> [PROBLEM DESCRIPTION]
Repeat the listing in full, word for word.

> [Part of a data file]
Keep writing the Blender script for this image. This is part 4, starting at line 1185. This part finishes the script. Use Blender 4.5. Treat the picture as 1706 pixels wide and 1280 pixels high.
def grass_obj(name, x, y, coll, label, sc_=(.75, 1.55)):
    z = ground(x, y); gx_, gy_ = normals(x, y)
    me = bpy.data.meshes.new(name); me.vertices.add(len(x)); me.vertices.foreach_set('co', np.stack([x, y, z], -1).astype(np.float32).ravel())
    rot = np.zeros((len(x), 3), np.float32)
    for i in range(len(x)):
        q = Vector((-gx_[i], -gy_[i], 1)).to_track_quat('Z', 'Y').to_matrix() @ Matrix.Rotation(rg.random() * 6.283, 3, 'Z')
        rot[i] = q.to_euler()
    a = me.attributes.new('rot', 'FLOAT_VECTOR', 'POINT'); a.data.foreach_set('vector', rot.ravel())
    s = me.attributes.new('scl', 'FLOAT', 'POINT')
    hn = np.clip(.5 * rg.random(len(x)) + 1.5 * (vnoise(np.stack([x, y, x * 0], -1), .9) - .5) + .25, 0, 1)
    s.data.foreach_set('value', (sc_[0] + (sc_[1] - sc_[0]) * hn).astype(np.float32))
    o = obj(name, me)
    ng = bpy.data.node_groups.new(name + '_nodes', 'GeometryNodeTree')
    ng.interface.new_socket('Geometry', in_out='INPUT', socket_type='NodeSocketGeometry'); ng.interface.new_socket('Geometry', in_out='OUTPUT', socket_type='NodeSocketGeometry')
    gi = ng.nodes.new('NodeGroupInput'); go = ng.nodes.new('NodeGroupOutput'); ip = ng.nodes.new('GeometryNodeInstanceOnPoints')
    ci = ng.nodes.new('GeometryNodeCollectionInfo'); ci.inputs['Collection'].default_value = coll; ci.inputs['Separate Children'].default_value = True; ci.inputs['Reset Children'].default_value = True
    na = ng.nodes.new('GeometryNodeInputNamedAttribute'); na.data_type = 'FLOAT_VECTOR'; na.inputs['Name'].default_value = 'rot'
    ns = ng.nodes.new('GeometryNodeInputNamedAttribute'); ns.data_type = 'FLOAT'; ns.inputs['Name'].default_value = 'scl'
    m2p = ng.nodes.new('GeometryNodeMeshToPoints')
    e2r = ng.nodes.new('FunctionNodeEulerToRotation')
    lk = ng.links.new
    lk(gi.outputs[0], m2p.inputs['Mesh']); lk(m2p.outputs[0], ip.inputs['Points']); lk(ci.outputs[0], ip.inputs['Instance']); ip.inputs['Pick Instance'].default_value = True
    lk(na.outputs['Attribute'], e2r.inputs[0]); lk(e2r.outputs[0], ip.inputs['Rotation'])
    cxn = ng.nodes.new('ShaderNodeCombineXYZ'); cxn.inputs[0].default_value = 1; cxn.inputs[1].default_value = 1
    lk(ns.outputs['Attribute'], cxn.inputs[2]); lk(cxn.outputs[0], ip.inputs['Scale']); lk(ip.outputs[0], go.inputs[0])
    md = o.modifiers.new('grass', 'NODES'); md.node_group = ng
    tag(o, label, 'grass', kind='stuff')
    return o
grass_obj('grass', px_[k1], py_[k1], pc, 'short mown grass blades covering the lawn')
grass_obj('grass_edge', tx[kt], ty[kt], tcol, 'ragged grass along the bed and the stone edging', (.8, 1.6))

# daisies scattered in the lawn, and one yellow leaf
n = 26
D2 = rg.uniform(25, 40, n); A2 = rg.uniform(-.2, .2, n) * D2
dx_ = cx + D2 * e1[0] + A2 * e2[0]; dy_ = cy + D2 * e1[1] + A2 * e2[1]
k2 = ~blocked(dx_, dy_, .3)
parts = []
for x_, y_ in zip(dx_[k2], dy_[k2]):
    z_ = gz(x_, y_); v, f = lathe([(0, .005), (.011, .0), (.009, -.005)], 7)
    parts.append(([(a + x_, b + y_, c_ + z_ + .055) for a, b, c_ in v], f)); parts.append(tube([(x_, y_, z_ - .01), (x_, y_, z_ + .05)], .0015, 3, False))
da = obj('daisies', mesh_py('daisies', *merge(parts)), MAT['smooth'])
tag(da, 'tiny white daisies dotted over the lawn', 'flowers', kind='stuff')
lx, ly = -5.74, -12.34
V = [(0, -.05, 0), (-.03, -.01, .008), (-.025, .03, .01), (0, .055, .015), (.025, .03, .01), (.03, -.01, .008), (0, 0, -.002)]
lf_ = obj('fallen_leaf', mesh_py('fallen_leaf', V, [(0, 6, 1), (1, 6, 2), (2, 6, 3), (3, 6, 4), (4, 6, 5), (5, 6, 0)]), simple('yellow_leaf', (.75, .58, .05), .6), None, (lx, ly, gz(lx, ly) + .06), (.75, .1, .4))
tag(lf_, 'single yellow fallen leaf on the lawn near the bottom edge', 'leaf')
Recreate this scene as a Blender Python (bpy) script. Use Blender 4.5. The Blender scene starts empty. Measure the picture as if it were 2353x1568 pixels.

> [PROBLEM SOLUTION]
Keep writing the Blender script for this image. This is part 4, starting at line 1185. This part finishes the script. Use Blender 4.5. Treat the picture as 1706 pixels wide and 1280 pixels high.
def grass_obj(name, x, y, coll, label, sc_=(.75, 1.55)):
    z = ground(x, y); gx_, gy_ = normals(x, y)
    me = bpy.data.meshes.new(name); me.vertices.add(len(x)); me.vertices.foreach_set('co', np.stack([x, y, z], -1).astype(np.float32).ravel())
    rot = np.zeros((len(x), 3), np.float32)
    for i in range(len(x)):
        q = Vector((-gx_[i], -gy_[i], 1)).to_track_quat('Z', 'Y').to_matrix() @ Matrix.Rotation(rg.random() * 6.283, 3, 'Z')
        rot[i] = q.to_euler()
    a = me.attributes.new('rot', 'FLOAT_VECTOR', 'POINT'); a.data.foreach_set('vector', rot.ravel())
    s = me.attributes.new('scl', 'FLOAT', 'POINT')
    hn = np.clip(.5 * rg.random(len(x)) + 1.5 * (vnoise(np.stack([x, y, x * 0], -1), .9) - .5) + .25, 0, 1)
    s.data.foreach_set('value', (sc_[0] + (sc_[1] - sc_[0]) * hn).astype(np.float32))
    o = obj(name, me)
    ng = bpy.data.node_groups.new(name + '_nodes', 'GeometryNodeTree')
    ng.interface.new_socket('Geometry', in_out='INPUT', socket_type='NodeSocketGeometry'); ng.interface.new_socket('Geometry', in_out='OUTPUT', socket_type='NodeSocketGeometry')
    gi = ng.nodes.new('NodeGroupInput'); go = ng.nodes.new('NodeGroupOutput'); ip = ng.nodes.new('GeometryNodeInstanceOnPoints')
    ci = ng.nodes.new('GeometryNodeCollectionInfo'); ci.inputs['Collection'].default_value = coll; ci.inputs['Separate Children'].default_value = True; ci.inputs['Reset Children'].default_value = True
    na = ng.nodes.new('GeometryNodeInputNamedAttribute'); na.data_type = 'FLOAT_VECTOR'; na.inputs['Name'].default_value = 'rot'
    ns = ng.nodes.new('GeometryNodeInputNamedAttribute'); ns.data_type = 'FLOAT'; ns.inputs['Name'].default_value = 'scl'
    m2p = ng.nodes.new('GeometryNodeMeshToPoints')
    e2r = ng.nodes.new('FunctionNodeEulerToRotation')
    lk = ng.links.new
    lk(gi.outputs[0], m2p.inputs['Mesh']); lk(m2p.outputs[0], ip.inputs['Points']); lk(ci.outputs[0], ip.inputs['Instance']); ip.inputs['Pick Instance'].default_value = True
    lk(na.outputs['Attribute'], e2r.inputs[0]); lk(e2r.outputs[0], ip.inputs['Rotation'])
    cxn = ng.nodes.new('ShaderNodeCombineXYZ'); cxn.inputs[0].default_value = 1; cxn.inputs[1].default_value = 1
    lk(ns.outputs['Attribute'], cxn.inputs[2]); lk(cxn.outputs[0], ip.inputs['Scale']); lk(ip.outputs[0], go.inputs[0])
    md = o.modifiers.new('grass', 'NODES'); md.node_group = ng
    tag(o, label, 'grass', kind='stuff')
    return o
grass_obj('grass', px_[k1], py_[k1], pc, 'short mown grass blades covering the lawn')
grass_obj('grass_edge', tx[kt], ty[kt], tcol, 'ragged grass along the bed and the stone edging', (.8, 1.6))

# daisies scattered in the lawn, and one yellow leaf
n = 26
D2 = rg.uniform(25, 40, n); A2 = rg.uniform(-.2, .2, n) * D2
dx_ = cx + D2 * e1[0] + A2 * e2[0]; dy_ = cy + D2 * e1[1] + A2 * e2[1]
k2 = ~blocked(dx_, dy_, .3)
parts = []
for x_, y_ in zip(dx_[k2], dy_[k2]):
    z_ = gz(x_, y_); v, f = lathe([(0, .005), (.011, .0), (.009, -.005)], 7)
    parts.append(([(a + x_, b + y_, c_ + z_ + .055) for a, b, c_ in v], f)); parts.append(tube([(x_, y_, z_ - .01), (x_, y_, z_ + .05)], .0015, 3, False))
da = obj('daisies', mesh_py('daisies', *merge(parts)), MAT['smooth'])
tag(da, 'tiny white daisies dotted over the lawn', 'flowers', kind='stuff')
lx, ly = -5.74, -12.34
V = [(0, -.05, 0), (-.03, -.01, .008), (-.025, .03, .01), (0, .055, .015), (.025, .03, .01), (.03, -.01, .008), (0, 0, -.002)]
lf_ = obj('fallen_leaf', mesh_py('fallen_leaf', V, [(0, 6, 1), (1, 6, 2), (2, 6, 3), (3, 6, 4), (4, 6, 5), (5, 6, 0)]), simple('yellow_leaf', (.75, .58, .05), .6), None, (lx, ly, gz(lx, ly) + .06), (.75, .1, .4))
tag(lf_, 'single yellow fallen leaf on the lawn near the bottom edge', 'leaf')
Recreate this scene as a Blender Python (bpy) script. Use Blender 4.5. The Blender scene starts empty. Measure the picture as if it were 2353x1568 pixels.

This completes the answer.